On August 2, 1917, with British forces settling into new positions captured from the Germans in the much-contested Ypres Salient on the Western Front of World War I, Germany faces more trouble closer to home, as a mutiny breaks out aboard the German battleship Prinzregent Luitpold, anchored at the North Sea port of Wilhelmshaven.
During the August 2 mutiny, some 600 sailors marched into town calling for an end to the war and proclaiming their unwillingness to continue fighting. Although the demonstration was quickly brought under control by army officials and the sailors were persuaded to return to their ships without real violence that day, some 75 of them were arrested and imprisoned and the ringleaders of the mutiny were subsequently tried, convicted and executed. “I die with a curse on the German-militarist state,” one of them, Albin Kobis, wrote his parents before he was shot by an army firing squad at Cologne. As Willy Weber, another convicted sailor, whose death sentence was later commuted to 15 years in prison, put it: “Nobody wanted a revolution, we just wanted to be treated more like human beings.”

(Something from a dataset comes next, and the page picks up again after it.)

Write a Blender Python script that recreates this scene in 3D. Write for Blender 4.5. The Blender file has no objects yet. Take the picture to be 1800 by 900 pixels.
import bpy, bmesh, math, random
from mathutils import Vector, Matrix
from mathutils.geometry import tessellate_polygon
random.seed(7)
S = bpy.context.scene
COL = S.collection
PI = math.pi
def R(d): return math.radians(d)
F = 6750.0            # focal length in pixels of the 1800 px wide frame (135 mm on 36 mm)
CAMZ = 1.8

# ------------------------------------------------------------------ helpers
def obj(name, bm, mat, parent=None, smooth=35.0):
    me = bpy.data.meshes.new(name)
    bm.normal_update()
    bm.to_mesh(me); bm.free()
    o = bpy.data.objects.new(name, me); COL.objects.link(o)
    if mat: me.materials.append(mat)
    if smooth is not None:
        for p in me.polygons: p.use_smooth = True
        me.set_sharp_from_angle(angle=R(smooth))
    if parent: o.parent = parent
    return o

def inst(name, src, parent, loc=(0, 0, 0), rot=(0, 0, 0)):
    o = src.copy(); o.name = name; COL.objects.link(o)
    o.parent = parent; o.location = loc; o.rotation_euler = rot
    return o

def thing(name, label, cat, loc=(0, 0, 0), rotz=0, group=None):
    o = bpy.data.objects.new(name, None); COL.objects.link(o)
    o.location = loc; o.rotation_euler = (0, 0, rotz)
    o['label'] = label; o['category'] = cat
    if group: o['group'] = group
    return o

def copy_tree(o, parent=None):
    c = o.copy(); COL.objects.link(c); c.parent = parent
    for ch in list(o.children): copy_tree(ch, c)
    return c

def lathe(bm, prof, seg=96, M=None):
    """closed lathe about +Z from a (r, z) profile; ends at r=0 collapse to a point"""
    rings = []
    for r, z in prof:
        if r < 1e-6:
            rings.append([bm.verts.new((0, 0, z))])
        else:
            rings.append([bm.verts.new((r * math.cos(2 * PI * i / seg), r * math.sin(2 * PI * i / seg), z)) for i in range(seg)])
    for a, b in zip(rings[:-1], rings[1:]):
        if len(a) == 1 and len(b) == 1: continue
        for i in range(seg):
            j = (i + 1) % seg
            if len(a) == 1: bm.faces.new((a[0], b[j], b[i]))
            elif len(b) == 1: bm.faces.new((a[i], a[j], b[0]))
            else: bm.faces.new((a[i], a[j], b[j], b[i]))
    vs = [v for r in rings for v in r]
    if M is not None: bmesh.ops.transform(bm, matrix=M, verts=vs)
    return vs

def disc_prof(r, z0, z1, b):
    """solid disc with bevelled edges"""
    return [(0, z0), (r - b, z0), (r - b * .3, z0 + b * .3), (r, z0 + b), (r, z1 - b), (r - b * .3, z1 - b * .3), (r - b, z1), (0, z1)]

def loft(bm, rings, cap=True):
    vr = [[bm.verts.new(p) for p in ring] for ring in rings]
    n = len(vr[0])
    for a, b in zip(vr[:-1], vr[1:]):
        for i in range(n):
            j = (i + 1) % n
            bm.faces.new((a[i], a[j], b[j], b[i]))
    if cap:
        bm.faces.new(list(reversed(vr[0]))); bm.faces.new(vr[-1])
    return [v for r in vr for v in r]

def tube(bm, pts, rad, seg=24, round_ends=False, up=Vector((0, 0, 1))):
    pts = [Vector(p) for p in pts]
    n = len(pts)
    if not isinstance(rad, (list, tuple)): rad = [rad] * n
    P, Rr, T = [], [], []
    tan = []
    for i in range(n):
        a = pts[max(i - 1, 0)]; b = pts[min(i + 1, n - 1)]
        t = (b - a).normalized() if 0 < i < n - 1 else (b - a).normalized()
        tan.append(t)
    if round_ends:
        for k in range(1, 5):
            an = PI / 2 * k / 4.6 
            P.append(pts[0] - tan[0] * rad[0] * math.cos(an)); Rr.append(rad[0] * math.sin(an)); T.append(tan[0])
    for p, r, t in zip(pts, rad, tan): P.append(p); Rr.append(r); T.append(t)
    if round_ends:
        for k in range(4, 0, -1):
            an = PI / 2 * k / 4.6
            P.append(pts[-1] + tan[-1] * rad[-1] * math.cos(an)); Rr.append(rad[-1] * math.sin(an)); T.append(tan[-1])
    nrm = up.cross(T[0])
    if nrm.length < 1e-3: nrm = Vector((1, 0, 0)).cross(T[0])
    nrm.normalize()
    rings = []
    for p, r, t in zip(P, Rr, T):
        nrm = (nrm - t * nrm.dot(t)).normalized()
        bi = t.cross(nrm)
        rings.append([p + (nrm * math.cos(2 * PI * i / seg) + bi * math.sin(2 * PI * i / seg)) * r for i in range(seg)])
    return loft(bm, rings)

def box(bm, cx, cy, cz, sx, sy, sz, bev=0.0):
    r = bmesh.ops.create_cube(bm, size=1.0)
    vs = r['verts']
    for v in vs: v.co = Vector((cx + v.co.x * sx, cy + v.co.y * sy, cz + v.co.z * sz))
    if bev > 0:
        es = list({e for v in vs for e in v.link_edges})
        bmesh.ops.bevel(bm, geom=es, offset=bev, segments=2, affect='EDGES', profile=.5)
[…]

Discontent and rebellion within the German Imperial High Seas Fleet continued throughout the following year, as things went abysmally for Germany on the battlefields of the Western Front after the initial success of their spring offensive in 1918. It was rumored that naval commanders were plotting a last-ditch attempt, against the orders of Kaiser Wilhelm II and the Reichstag government, to confront the mighty British navy and break the Allied blockade in the North Sea. The force of this rumor, combined with sinking morale, led to an even more significant mutiny at Wilhelmshaven on October 29, 1918, sparked by the arrest of some 300 sailors who had refused to obey orders.
The unrest soon spread to another German port city, Kiel, where on November 3 some 3,000 German sailors and workers rose in revolt, taking over ships and buildings and brandishing the red flag of communism. The following day, November 4, the rebels at Kiel formed the first Workers’ and Soldiers’ Council in Germany, defying the national government and seeking to act in the spirit of the Russian soviets. On the same day, the government of the Austro-Hungarian Empire asked the Allies for an armistice, which they were granted. An isolated and internally divided Germany was forced to sue for its own armistice barely a week later, and the First World War came to an end.